Wingfield, deputy commissioner of DEEP for the last three years, has been “in the room where it happened” (to quote the Broadway show Hamilton) for over three decades of key policy decisions and actions to restore and protect natural resources in our state. The EPA notes that she has “found equitable solutions to environmental challenges, relying on science, innovation, and partnerships,” including the landmark nitrogen trading program for wastewater treatment plants that has improved the quality of Long Island Sound, and the recently established state water plan. The EPA further described her work on brownfield and superfund clean ups and other initiatives that she either spearheaded or contributed to, drawing upon her insights and abilities as a scientist and administrator.

Wingfield retired earlier this year, and now, reflecting on the lifetime achievement award, feels “honored and humbled that my colleagues at DEEP nominated me and that the EPA selected me…I feel incredibly grateful to have been able to spend three plus decades working on behalf of Connecticut environment and its citizens. I am born and bred in Connecticut; its resources and people and places are really important to me.”

When I asked these honorees for their ideas about addressing environmental challenges in the new year, they both referred to the importance of public education.

“We’ve done a lot…through regulation…A lot of our challenges today are about collective individual actions,” she said, adding, “I think we need to give people information so that they understand what their part is.”

An informed public would reflect on how they are managing their organics, for example.

“Are they recycling to the full extent that they can? Are they thinking about their carbon footprint – and what they can do to reduce that?” she asked.

When people figure out how to reduce their energy usage and their gas usage, it can help people economically too.

“A lot of things that are win for the environment are a win for the individual,” Wingfield said.

Lewis’s first thought also was to encourage people to reduce their waste, endorsing slogans like, “practice zero waste,” and “reduce, reuse, refuse, and then recycle.”

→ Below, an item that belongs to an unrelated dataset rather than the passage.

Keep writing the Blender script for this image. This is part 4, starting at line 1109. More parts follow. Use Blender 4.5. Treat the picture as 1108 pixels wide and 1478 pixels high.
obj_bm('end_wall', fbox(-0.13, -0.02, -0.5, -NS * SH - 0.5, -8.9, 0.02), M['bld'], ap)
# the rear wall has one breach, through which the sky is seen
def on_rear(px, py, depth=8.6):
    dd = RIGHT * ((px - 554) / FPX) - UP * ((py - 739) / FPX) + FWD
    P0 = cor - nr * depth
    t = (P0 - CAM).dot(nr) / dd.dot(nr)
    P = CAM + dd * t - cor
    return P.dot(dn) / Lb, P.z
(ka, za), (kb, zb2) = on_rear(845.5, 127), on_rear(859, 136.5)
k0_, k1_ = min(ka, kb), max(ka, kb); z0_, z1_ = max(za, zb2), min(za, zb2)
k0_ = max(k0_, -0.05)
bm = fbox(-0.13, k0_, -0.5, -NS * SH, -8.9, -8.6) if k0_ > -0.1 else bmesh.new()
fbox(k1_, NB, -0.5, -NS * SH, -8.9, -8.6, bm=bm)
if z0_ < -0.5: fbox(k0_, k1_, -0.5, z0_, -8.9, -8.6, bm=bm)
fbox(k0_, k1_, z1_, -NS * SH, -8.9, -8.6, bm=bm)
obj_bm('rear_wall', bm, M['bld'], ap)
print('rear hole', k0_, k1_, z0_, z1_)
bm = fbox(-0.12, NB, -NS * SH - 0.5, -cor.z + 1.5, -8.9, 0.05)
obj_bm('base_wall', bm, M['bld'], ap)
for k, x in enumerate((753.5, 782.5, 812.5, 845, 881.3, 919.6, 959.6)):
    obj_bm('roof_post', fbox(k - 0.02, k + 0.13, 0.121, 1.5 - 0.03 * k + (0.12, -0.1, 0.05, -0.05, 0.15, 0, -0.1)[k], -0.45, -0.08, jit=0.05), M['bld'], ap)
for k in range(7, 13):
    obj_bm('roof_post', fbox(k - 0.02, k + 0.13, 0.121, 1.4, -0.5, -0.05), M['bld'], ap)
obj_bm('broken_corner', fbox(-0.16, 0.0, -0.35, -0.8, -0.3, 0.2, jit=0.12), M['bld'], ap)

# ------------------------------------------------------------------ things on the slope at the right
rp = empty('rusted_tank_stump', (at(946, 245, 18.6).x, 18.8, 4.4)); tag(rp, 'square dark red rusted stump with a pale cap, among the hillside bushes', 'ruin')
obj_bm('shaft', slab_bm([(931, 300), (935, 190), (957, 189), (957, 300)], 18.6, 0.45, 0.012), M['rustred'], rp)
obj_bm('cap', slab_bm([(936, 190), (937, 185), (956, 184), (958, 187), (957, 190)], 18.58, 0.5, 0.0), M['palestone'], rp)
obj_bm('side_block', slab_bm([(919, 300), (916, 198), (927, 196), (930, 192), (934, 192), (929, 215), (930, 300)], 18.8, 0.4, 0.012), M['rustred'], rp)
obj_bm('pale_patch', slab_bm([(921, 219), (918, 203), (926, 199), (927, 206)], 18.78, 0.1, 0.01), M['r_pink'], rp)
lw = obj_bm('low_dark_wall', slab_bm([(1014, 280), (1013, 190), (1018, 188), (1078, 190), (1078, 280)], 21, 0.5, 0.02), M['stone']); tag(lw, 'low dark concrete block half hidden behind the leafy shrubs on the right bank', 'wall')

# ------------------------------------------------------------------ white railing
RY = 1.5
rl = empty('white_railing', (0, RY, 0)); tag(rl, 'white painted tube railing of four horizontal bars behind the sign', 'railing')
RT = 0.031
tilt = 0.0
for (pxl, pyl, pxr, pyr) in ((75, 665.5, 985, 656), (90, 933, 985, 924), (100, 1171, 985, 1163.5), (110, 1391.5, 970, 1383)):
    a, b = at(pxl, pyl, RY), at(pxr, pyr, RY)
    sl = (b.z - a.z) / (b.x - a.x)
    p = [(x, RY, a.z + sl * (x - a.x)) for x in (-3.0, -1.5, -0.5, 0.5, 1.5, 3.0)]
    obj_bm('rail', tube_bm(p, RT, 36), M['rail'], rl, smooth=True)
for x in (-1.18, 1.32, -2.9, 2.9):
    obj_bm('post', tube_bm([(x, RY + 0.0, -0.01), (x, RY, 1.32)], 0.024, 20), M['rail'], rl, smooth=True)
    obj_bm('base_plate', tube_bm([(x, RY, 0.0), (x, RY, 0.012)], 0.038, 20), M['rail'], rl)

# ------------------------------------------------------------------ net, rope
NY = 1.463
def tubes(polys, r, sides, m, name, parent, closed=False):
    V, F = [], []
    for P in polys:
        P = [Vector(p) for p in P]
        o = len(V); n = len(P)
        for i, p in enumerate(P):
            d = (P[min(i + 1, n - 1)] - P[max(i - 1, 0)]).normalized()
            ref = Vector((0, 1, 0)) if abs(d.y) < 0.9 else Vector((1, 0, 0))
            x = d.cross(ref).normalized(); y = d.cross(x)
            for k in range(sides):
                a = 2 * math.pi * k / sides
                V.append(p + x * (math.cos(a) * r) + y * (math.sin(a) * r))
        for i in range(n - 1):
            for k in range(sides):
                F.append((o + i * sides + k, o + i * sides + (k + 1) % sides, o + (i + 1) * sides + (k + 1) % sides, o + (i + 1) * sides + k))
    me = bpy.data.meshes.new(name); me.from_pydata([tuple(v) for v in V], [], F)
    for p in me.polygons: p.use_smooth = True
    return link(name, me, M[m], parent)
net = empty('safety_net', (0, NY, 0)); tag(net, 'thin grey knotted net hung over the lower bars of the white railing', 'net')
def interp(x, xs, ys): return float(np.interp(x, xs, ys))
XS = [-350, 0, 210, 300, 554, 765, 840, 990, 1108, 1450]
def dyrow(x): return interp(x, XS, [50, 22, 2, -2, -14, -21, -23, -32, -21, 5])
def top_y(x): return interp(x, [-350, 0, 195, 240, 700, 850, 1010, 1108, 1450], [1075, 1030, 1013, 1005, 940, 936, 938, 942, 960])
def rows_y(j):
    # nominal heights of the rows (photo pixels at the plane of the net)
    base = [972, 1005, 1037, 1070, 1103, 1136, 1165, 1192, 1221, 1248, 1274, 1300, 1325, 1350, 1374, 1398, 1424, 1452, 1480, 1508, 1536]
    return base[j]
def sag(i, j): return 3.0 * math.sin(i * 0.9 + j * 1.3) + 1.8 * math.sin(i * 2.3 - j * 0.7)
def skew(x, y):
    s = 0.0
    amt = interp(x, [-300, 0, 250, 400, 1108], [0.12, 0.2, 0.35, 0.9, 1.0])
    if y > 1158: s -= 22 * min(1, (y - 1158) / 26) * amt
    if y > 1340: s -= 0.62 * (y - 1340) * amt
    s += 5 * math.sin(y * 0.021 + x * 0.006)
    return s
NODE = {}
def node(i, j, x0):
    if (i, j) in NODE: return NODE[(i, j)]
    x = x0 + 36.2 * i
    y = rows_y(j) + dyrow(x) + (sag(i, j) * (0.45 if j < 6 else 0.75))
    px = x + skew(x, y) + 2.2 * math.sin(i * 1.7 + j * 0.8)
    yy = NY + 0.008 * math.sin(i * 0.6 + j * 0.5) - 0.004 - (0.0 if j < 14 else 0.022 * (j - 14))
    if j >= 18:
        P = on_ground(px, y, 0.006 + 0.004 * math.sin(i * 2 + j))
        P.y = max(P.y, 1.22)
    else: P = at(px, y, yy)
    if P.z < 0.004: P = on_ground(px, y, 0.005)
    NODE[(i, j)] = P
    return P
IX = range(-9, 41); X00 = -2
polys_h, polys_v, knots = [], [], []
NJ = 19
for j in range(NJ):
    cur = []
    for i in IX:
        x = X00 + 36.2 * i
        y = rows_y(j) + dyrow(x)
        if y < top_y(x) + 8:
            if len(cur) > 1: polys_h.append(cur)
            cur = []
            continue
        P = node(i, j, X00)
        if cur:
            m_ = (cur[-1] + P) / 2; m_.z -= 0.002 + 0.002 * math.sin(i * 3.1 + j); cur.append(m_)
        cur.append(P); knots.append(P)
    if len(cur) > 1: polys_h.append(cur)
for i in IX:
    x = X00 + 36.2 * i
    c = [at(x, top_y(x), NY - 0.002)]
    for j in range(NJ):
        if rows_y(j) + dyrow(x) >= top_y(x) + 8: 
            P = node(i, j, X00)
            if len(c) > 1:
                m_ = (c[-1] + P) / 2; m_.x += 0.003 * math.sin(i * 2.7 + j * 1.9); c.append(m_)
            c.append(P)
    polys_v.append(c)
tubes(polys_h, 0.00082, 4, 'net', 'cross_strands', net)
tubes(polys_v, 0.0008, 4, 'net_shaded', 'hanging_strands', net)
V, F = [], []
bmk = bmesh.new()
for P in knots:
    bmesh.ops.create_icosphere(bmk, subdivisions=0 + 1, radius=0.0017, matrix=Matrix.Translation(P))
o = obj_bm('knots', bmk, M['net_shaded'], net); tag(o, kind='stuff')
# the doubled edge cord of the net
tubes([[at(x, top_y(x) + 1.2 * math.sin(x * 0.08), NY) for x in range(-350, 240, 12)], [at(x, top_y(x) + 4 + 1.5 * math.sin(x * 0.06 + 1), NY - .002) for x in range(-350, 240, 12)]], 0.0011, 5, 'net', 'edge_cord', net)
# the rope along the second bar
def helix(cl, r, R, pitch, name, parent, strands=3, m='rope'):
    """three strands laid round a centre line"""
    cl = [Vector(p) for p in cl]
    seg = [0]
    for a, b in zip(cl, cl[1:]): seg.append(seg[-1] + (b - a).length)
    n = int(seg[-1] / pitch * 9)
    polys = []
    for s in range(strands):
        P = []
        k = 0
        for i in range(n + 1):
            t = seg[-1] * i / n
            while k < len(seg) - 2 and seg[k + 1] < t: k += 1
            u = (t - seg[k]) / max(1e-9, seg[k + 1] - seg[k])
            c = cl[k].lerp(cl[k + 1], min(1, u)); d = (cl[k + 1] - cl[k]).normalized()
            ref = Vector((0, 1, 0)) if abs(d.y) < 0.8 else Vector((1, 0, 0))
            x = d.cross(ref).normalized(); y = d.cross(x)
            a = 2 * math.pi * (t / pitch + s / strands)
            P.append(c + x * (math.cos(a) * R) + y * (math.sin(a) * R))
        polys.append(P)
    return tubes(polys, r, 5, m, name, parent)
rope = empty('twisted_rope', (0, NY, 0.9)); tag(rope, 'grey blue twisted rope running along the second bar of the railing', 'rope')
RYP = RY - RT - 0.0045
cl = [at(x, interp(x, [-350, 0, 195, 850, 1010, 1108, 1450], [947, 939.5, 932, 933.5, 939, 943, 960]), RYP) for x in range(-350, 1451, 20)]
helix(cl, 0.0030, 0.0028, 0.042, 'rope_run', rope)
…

“Try to keep stuff out of the waste stream,” she said. “Think about how much we buy, how much we waste – reconfigure your brain as far as ‘Do we really need this?’ or ‘How can I use this three or four times before I throw it away?’”

The other piece of public awareness and policy that must accompany any effort going forward, Lewis said, is a matter of “people using their privilege, white or black but mostly white, to make sure equity and justice are infused into everything that’s done.”

That means, regardless of the setting, calling out a person for racist or discriminatory words and deeds. And it means including impacted communities at the table when land use decisions are made.

“It’s not just about pollution,” Lewis said. “Urban planners, architects, zoning boards, financial institutions, housing people, energy and more, stakeholders should consider environmental justice in every decision they make beginning with looking around the table. If the marginalized and disenfranchised are not there, cancel the meeting. For too long, BIPOC participants have been added to the decision-making tables late, as an afterthought. Why is this still happening?”

Connecticut is an environmentally healthier place because of people like Lewis and Wingfield. They also remind us, among other things, that pollution, economics and equity are inseparable, that we have more work ahead, and that in the new year we each have a role to play in reducing waste and carbon footprints and shaping community conversations.

Patricia Houser, PhD, AICP, shares her exploration of local and regional environmental issues in this column as a member of the nonpartisan Milford Environmental Concerns Coalition.